## Requirement
Extract the lines of the material below, beginning with the first and ending with the line that holds "mb = MB(); vs". Skip every picture.

## Material provided

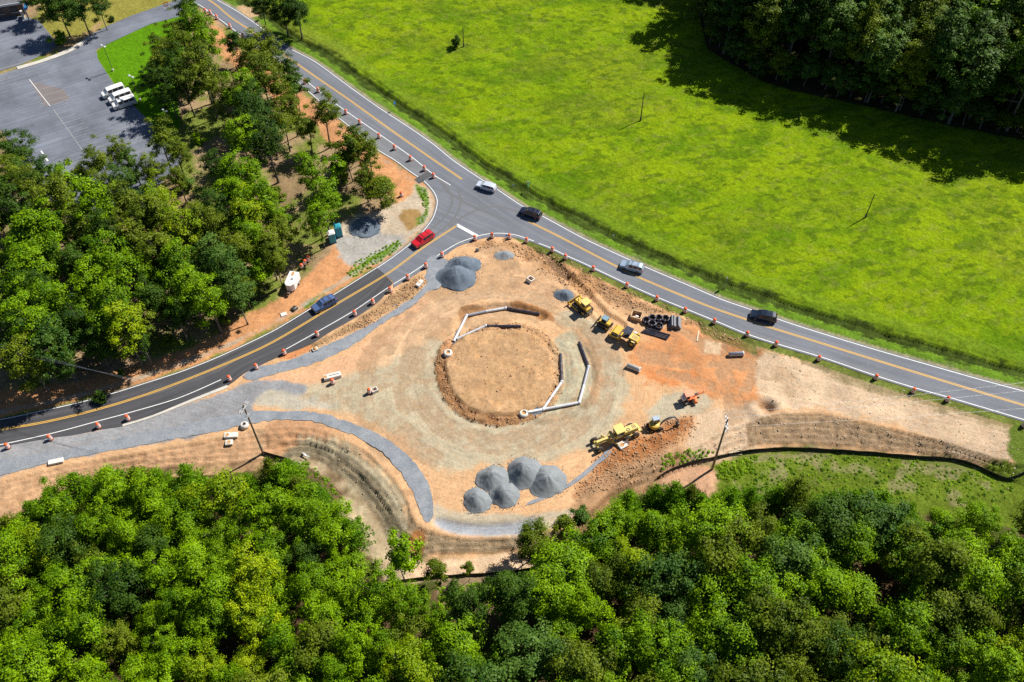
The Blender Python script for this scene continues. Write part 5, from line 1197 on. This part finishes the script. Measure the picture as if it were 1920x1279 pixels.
r = root('timber_plank', 'pale plank lying across the clay right of the pipe stack', 'plank', (1308.5, 630), head((1307,641),(1311,619))); MB().box((0, 0, .08), (2.6, .22, .08)).build('board', PALEW, r)
r = root('timber_pile', 'pile of pale boards on the weeds above the black fence', 'timber', (1379, 848), .2)
for i in range(7): MB().box((random.uniform(-.3,.3), -.5+i*.16, .12+.05*(i % 3)), (1.9+random.random()*.6, .14, .05), rz=random.uniform(-.25,.25)).build('board', PALEW, r)
r = root('plastic_sheet', 'crumpled pale sheet on the rim of the sandy bowl', 'sheet', (566, 851), -.6); 
mb = MB(); vs = [(x*.22, y*.10, .1+.12*random.random()) for y in range(4) for x in range(8)]; mb.add(vs, [(j*8+i, j*8+i+1, (j+1)*8+i+1, (j+1)*8+i) for j in range(3) for i in range(7)]).build('sheet', GALV, r)

# ---- pipe coils, pipe stack, trench box
def coil(label, px, z=0.0, R=.62):
    r = root('pipe_coil', label, 'pipe coil', px, random.random(), 'coils of black corrugated pipe'); 
    for k in range(4): 
        o = MB().ring((0, 0, .13+.19*k+z), (0, 0, 1), R + (.06 if k % 2 else 0), .12, 22, 7).build('pipe_turn', NAVY if k % 2 else BLK, r)
    for a in (0, 2.1, 4.2): MB().box((R*math.cos(a), R*math.sin(a), .42+z), (.30, .05, .86), rz=a).build('strap', GRYM, r)
for (p, l) in (((1211,604),'black pipe coil at the left end of the coils'),((1222,600),'black pipe coil second from left in the back row'),((1235,600),'black pipe coil third from left in the back row'),((1247,601),'black pipe coil touching the grey pipe stack'),((1221.5,610),'black pipe coil at the front left of the coils'),((1235,614.5),'black pipe coil at the front right of the coils')): coil(l, p, 0)
r = root('pipe_stack', 'stack of grey corrugated pipes on timber bearers beside the coils', 'pipe stack', (1265, 608), head((1266,612),(1266,598)))
MB().box((-.7,0,.06),(.14,2.5,.12)).box((.7,0,.06),(.14,2.5,.12)).build('bearer', PALEW, r)
GCOR = paint('grey_corrugated', (.17,.18,.20), .5, amt=.2)
for lay in range(3):
    for i in range(6-lay):
        if (lay, i) == (2, 1): continue
        y = (i-(5-lay)/2)*.40; corr(MB(), (-1.25+random.uniform(-.1,.1), y, .32+lay*.34), (1.25+random.uniform(-.1,.1), y, .32+lay*.34), .19, .12).build('pipe', GCOR, r)
r = root('black_pipe', 'bundle of long black pipes on the clay below the coils', 'pipe bundle', (1229, 625), head((1206,618),(1252,632)))
for i, y in enumerate((-.7,-.32,0,.4)): corr(MB(), (-2.5+.2*i, y, .17), (2.4+.1*i, y+random.uniform(-.1,.1), .17), .15, .2).build('pipe', NAVY, r)
r = root('trench_box', 'open steel box with tan rims and white bags inside', 'skip', (1193, 596), head((1181,596),(1198,601)), sink=.02)
TANP = paint('tan_steel', (.55,.38,.22), .6, amt=.4)
for (c, d) in (((0,.85,.5),(1.9,.08,1.0)),((0,-.85,.5),(1.9,.08,1.0)),((.93,0,.5),(.08,1.6,1.0)),((-.93,0,.5),(.08,1.6,1.0))): MB().box(c, d).box((c[0],c[1],1.02),(d[0]+.06,d[1]+.06,.06)).build('side_plate', TANP, r)
MB().box((.05,.25,.25),(.7,.6,.35),ch=.12,rz=.4).box((-.4,-.2,.2),(.5,.5,.3),ch=.1).build('white_bag', WHT, r); MB().box((0,0,.06),(1.8,1.6,.06)).build('floor', RUST, r)

# ---- earthmoving machines (x forward)
def track(r, y, L, R, w, shoes=22):
    """crawler track: link belt of single shoes, rollers and frame"""
    t = MB().box((0, y, R), (L-2*R*.9, w*.55, R*1.1), ch=.06).build('track_frame', DKM, r)
    k = MB(); per = 2*(L-2*R) + 2*math.pi*R
    for i in range(shoes):
        s = per*i/shoes
        if s < L-2*R: p, a = (-(L/2-R)+s, 2*R), 0
        elif s < L-2*R+math.pi*R: q = (s-(L-2*R))/R; p, a = (L/2-R+R*math.sin(q), R+R*math.cos(q)), q
        elif s < 2*(L-2*R)+math.pi*R: q = s-(L-2*R)-math.pi*R; p, a = (L/2-R-q, 0), math.pi
        else: q = (s-2*(L-2*R)-math.pi*R)/R; p, a = (-(L/2-R)-R*math.sin(q), R-R*math.cos(q)), math.pi+q
        k.box((p[0], y, p[1]), (per/shoes*.92, w, .07), ry=a)
    k.build('crawler_track', BLK, r)
    for s in (-1, 1): MB().cyl((s*(L/2-R), y-w*.3, R), (s*(L/2-R), y+w*.3, R), R*.86, n=16).build('sprocket', CY if s < 0 else DKM, t)
def wheel(r, x, y, rad, w, mat=None, rim=None):
    t = MB().lathe([(rad*.55,-w/2),(rad*.9,-w/2),(rad,-w*.32),(rad,w*.32),(rad*.9,w/2),(rad*.55,w/2),(rad*.55,-w/2)], 20)
    for i in range(16):
        a = 2*math.pi*i/16; t.box((rad*1.0*math.cos(a), rad*1.0*math.sin(a), 0), (.08, .07, w*.85), rz=a)
    o = t.build('wheel', BLK, r); o.location = (x, y, rad); o.rotation_euler = (math.pi/2, 0, 0)
    MB().lathe([(0,w*.30),(rad*.3,w*.32),(rad*.55,w*.38),(rad*.55,-w*.38),(rad*.3,-w*.32),(0,-w*.3)], 16).build('rim', rim or CY, o)
r = root('bulldozer', 'large yellow bulldozer with roofed cab beside the dark gravel heap', 'bulldozer', (1092, 579), head((1108, 588), (1078, 563)))
for s in (1, -1): track(r, s*.95, 3.5, .46, .52)
MB().box((.75,0,1.15),(1.9,1.15,1.0),ch=.1).build('engine_hood', CY, r); MB().box((-.2,0,.85),(2.6,1.2,.6),ch=.08).build('chassis', CY, r); MB().box((1.72,0,1.15),(.08,.95,.8)).build('radiator_grille', DKM, r)
MB().cyl((.9,.28,1.6),(.9,.28,2.35),.07).cyl((.5,-.3,1.6),(.5,-.3,2.0),.09).build('exhaust_stack', DKM, r)
MB().box((-.75,0,1.95),(1.25,1.3,1.25),ch=.05).build('cab', CY, r)
for (c, d) in (((-.12,0,2.15),(.03,1.0,.65)),((-1.385,0,2.15),(.03,1.0,.65)),((-.75,.66,2.1),(.9,.03,.7)),((-.75,-.66,2.1),(.9,.03,.7))): MB().box(c, d).build('window', GLS, r)
MB().box((-.75,0,2.72),(1.6,1.65,.14),ch=.05).build('roof', CYP, r)
MB().box((-1.55,0,1.15),(.5,1.2,.7),ch=.08).build('fuel_tank', CY, r)
bl = MB(); 
for i in range(6):
    a0, a1 = -.5+i/6.*1.0, -.5+(i+1)/6.*1.0
    bl.hull([(2.55-.9*a0*a0*.9, -1.6, .62+a0*1.05),(2.55-.9*a1*a1*.9, -1.6, .62+a1*1.05),(2.55-.9*a0*a0*.9, 1.6, .62+a0*1.05),(2.55-.9*a1*a1*.9, 1.6, .62+a1*1.05),(2.47-.9*a0*a0*.9, -1.6, .62+a0*1.05),(2.47-.9*a1*a1*.9, -1.6, .62+a1*1.05),(2.47-.9*a0*a0*.9, 1.6, .62+a0*1.05),(2.47-.9*a1*a1*.9, 1.6, .62+a1*1.05)])
bl.build('blade', CY, r)
for s in (1,-1):
    MB().box((1.15,s*1.38,.55),(2.7,.16,.22)).build('push_arm', CY, r); MB().cyl((1.2,s*.7,1.35),(2.4,s*.8,.8),.07).build('lift_cylinder', STEEL, r)
MB().box((-2.0,0,.8),(.35,1.3,.3),ch=.04).box((-2.15,.45,.5),(.12,.14,.9)).box((-2.15,-.45,.5),(.12,.14,.9)).build('ripper', DKM, r)

r = root('tracked_loader', 'compact yellow crawler dozer with blue grey cab roof, between bulldozer and roller', 'crawler dozer', (1134, 610), head((1145, 614), (1120, 601)))
for s in (1, -1): track(r, s*.72, 2.5, .36, .42, 18)
MB().box((-.75,0,1.0),(1.0,1.15,.75),ch=.1).build('engine_hood', CY, r); MB().box((-1.26,0,1.05),(.06,.85,.55)).build('grille', BLK, r); MB().box((.25,0,.75),(1.7,1.0,.5),ch=.06).build('chassis', CY, r)
MB().box((.05,0,1.55),(1.05,1.05,1.05),ch=.06).build('cab', DKM, r); MB().box((.05,0,2.12),(1.2,1.15,.12),ch=.04).build('roof', paint('blue_grey_roof', (.20,.34,.42), .35, .2, amt=.2), r)
for (c, d) in (((.585,0,1.65),(.03,.8,.65)),((.05,.535,1.65),(.75,.03,.6)),((.05,-.535,1.65),(.75,.03,.6))): MB().box(c, d).build('window', GLS, r)
MB().box((1.55,0,.5),(.14,2.2,.75),ch=.04).build('blade', DKM, r)
for s in (1,-1): MB().box((.95,s*.5,.55),(1.1,.12,.16)).build('push_arm', CY, r)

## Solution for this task
The Blender Python script for this scene continues. Write part 5, from line 1197 on. This part finishes the script. Measure the picture as if it were 1920x1279 pixels.
r = root('timber_plank', 'pale plank lying across the clay right of the pipe stack', 'plank', (1308.5, 630), head((1307,641),(1311,619))); MB().box((0, 0, .08), (2.6, .22, .08)).build('board', PALEW, r)
r = root('timber_pile', 'pile of pale boards on the weeds above the black fence', 'timber', (1379, 848), .2)
for i in range(7): MB().box((random.uniform(-.3,.3), -.5+i*.16, .12+.05*(i % 3)), (1.9+random.random()*.6, .14, .05), rz=random.uniform(-.25,.25)).build('board', PALEW, r)
r = root('plastic_sheet', 'crumpled pale sheet on the rim of the sandy bowl', 'sheet', (566, 851), -.6); 
mb = MB(); vs = [(x*.22, y*.10, .1+.12*random.random()) for y in range(4) for x in range(8)]; mb.add(vs, [(j*8+i, j*8+i+1, (j+1)*8+i+1, (j+1)*8+i) for j in range(3) for i in range(7)]).build('sheet', GALV, r)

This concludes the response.